** Data **

################

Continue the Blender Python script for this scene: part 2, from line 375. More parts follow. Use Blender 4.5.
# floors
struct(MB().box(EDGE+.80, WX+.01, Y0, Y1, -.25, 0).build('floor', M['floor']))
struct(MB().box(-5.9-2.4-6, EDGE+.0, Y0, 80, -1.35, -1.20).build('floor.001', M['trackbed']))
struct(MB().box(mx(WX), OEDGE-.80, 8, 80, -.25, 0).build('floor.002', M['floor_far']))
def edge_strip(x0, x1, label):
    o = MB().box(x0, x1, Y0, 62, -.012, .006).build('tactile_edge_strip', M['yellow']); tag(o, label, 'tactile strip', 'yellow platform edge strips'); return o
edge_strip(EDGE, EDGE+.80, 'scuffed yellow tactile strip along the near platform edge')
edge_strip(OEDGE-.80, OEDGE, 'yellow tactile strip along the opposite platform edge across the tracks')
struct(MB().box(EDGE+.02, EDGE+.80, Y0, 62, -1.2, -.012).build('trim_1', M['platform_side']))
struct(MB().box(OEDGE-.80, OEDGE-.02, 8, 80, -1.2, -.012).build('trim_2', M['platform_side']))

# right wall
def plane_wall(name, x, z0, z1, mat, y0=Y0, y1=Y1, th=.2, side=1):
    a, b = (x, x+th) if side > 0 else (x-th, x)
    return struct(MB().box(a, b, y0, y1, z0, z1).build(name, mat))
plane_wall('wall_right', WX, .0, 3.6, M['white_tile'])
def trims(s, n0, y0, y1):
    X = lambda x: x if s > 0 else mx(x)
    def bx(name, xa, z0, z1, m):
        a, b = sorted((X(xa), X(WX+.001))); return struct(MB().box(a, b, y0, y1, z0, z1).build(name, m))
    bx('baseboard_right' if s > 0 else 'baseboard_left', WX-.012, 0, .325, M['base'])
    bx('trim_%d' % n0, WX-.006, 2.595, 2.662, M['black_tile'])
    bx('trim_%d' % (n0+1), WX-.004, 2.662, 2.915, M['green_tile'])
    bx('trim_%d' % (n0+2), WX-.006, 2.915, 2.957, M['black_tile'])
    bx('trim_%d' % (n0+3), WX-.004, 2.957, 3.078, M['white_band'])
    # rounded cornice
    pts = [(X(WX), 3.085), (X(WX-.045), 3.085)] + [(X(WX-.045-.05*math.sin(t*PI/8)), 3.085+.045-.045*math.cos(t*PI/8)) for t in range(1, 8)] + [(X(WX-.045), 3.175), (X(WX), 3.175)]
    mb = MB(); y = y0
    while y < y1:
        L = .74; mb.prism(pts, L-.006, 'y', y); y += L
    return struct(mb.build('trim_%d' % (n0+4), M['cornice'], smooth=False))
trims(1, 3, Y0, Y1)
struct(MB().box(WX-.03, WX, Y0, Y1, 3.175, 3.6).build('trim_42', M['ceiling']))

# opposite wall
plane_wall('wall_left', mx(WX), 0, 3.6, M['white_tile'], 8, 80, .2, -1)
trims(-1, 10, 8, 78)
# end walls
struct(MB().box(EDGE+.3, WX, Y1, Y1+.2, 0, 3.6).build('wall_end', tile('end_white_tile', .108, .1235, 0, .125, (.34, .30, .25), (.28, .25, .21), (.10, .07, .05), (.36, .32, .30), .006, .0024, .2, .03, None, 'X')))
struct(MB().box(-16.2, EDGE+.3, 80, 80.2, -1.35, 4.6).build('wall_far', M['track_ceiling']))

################

** Request **
Lines from the start of the material above through the line containing "-1.2, -.012).build('trim_2', M['platform_side']))" are to be duplicated exactly, and only those.

** Task result **
Continue the Blender Python script for this scene: part 2, from line 375. More parts follow. Use Blender 4.5.
# floors
struct(MB().box(EDGE+.80, WX+.01, Y0, Y1, -.25, 0).build('floor', M['floor']))
struct(MB().box(-5.9-2.4-6, EDGE+.0, Y0, 80, -1.35, -1.20).build('floor.001', M['trackbed']))
struct(MB().box(mx(WX), OEDGE-.80, 8, 80, -.25, 0).build('floor.002', M['floor_far']))
def edge_strip(x0, x1, label):
    o = MB().box(x0, x1, Y0, 62, -.012, .006).build('tactile_edge_strip', M['yellow']); tag(o, label, 'tactile strip', 'yellow platform edge strips'); return o
edge_strip(EDGE, EDGE+.80, 'scuffed yellow tactile strip along the near platform edge')
edge_strip(OEDGE-.80, OEDGE, 'yellow tactile strip along the opposite platform edge across the tracks')
struct(MB().box(EDGE+.02, EDGE+.80, Y0, 62, -1.2, -.012).build('trim_1', M['platform_side']))
struct(MB().box(OEDGE-.80, OEDGE-.02, 8, 80, -1.2, -.012).build('trim_2', M['platform_side']))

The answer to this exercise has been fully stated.